Another scheme was to drive the natives into a corner of the island and fence them in by a cordon of men placed in line across the country; but the natives managed to slip through, constantly, and continue their murders and arsons.

The governor warned these unlettered savages by printed proclamation that they must stay in the desolate region officially appointed for them! The proclamation was a dead letter; the savages could not read it. Afterward a picture-proclamation was issued. It was painted up on boards, and these were nailed to trees in the forest. Herewith is a photographic reproduction of this fashion-plate. Substantially it means:

1. The Governor wishes the Whites and the Blacks to love each other;

2. He loves his black subjects;

3. Blacks who kill Whites will be hanged;

4. Whites who kill Blacks will be hanged.

Upon its several schemes the Government spent L30,000 and employed the labors and ingenuities of several thousand Whites for a long time with failure as a result. Then, at last, a quarter of a century after the beginning of the troubles between the two races, the right man was found. No, he found himself. This was George Augustus Robinson, called in history "The Conciliator." He was not educated, and not conspicuous in any way. He was a working bricklayer, in Hobart Town. But he must have been an amazing personality; a man worth traveling far to see. It may be his counterpart appears in history, but I do not know where to look for it.

He set himself this incredible task: to go out into the wilderness, the jungle, and the mountain-retreats where the hunted and implacable savages were hidden, and appear among them unarmed, speak the language of love and of kindness to them, and persuade them to forsake their homes and the wild free life that was so dear to them, and go with him and surrender to the hated Whites and live under their watch and ward, and upon their charity the rest of their lives! On its face it was the dream of a madman.
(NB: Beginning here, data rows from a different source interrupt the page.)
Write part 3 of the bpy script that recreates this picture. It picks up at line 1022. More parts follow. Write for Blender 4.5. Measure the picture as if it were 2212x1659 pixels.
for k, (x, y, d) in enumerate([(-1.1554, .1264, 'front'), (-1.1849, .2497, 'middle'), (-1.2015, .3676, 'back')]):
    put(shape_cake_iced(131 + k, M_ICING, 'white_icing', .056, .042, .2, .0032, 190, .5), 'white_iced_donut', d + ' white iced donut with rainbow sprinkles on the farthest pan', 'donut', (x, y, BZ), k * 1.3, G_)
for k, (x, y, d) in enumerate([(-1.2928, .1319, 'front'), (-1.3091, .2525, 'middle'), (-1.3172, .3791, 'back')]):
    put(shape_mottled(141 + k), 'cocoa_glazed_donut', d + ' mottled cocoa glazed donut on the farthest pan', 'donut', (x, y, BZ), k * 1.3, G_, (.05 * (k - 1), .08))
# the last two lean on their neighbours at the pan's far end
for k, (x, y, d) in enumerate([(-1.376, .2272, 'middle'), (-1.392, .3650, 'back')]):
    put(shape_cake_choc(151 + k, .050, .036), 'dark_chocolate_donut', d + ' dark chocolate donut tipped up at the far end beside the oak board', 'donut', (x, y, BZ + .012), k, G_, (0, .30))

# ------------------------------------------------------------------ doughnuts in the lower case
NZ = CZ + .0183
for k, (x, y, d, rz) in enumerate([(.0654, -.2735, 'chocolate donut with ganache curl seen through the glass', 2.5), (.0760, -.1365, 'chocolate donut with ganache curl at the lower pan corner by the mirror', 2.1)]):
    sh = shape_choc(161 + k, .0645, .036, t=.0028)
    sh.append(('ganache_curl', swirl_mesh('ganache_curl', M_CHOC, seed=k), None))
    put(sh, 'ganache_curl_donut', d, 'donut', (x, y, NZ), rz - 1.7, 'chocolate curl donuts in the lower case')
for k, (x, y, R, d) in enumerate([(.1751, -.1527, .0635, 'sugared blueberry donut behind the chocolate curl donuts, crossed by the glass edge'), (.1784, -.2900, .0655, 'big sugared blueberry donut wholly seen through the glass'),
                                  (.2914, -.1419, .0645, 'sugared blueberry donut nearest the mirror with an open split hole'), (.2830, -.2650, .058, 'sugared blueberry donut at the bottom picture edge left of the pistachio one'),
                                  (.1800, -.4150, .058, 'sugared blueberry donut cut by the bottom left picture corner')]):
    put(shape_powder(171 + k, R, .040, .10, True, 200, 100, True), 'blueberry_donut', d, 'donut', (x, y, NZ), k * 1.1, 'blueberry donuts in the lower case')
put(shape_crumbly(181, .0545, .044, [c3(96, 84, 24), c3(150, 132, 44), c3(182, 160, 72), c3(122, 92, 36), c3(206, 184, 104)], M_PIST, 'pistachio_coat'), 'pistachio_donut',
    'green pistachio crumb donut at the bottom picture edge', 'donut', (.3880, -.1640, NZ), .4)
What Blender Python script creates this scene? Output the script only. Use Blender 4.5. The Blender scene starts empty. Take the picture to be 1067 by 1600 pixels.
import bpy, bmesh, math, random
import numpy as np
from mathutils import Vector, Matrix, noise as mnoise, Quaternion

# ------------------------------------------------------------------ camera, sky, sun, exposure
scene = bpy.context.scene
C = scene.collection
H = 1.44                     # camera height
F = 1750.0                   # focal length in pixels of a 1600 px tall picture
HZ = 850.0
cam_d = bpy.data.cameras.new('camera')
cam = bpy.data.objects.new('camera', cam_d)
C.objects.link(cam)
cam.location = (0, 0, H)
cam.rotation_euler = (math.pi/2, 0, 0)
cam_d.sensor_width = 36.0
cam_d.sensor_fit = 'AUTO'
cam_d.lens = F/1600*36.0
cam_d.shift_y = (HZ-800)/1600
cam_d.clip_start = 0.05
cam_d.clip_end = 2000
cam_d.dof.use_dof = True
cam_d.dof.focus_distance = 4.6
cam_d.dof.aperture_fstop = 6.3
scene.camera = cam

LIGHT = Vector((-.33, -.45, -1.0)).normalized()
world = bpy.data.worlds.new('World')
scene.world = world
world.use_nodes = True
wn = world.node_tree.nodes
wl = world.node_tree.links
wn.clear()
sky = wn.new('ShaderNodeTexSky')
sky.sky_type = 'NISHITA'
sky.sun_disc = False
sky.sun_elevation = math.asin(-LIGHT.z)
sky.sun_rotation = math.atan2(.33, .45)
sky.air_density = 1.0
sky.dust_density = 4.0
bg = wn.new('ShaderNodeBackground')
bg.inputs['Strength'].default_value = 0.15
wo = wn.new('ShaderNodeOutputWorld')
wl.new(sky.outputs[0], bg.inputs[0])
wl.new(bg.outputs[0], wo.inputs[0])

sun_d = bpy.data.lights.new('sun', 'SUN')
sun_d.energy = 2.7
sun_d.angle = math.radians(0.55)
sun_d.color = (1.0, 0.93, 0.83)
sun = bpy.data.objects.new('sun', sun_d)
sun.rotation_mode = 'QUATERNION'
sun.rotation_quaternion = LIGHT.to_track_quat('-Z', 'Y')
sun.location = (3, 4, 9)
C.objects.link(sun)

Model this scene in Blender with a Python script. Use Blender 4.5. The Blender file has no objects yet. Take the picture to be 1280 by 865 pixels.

In the beginning, his moral-suasion project was sarcastically dubbed the sugar plum speculation. If the scheme was striking, and new to the world's experience, the situation was not less so. It was this. The White population numbered 40,000 in 1831; the Black population numbered three hundred. Not 300 warriors, but 300 men, women, and children. The Whites were armed with guns, the Blacks with clubs and spears. The Whites had fought the Blacks for a quarter of a century, and had tried every thinkable way to capture, kill, or subdue them; and could not do it. If white men of any race could have done it, these would have accomplished it. But every scheme had failed, the splendid 300, the matchless 300 were unconquered, and manifestly unconquerable. They would not yield, they would listen to no terms, they would fight to the bitter end. Yet they had no poet to keep up their heart, and sing the marvel of their magnificent patriotism.

At the end of five-and-twenty years of hard fighting, the surviving 300 naked patriots were still defiant, still persistent, still efficacious with their rude weapons, and the Governor and the 40,000 knew not which way to turn, nor what to do.

Then the Bricklayer--that wonderful man--proposed to go out into the wilderness, with no weapon but his tongue, and no protection but his honest eye and his humane heart; and track those embittered savages to their lairs in the gloomy forests and among the mountain snows. Naturally, he was considered a crank. But he was not quite that. In fact, he was a good way short of that. He was building upon his long and intimate knowledge of the native character. The deriders of his project were right--from their standpoint--for they believed the natives to be mere wild beasts; and Robinson was right, from his standpoint--for he believed the natives to be human beings. The truth did really lie between the two. The event proved that Robinson's judgment was soundest; but about once a month for four years the event came near to giving the verdict to the deriders, for about that frequently Robinson barely escaped falling under the native spears.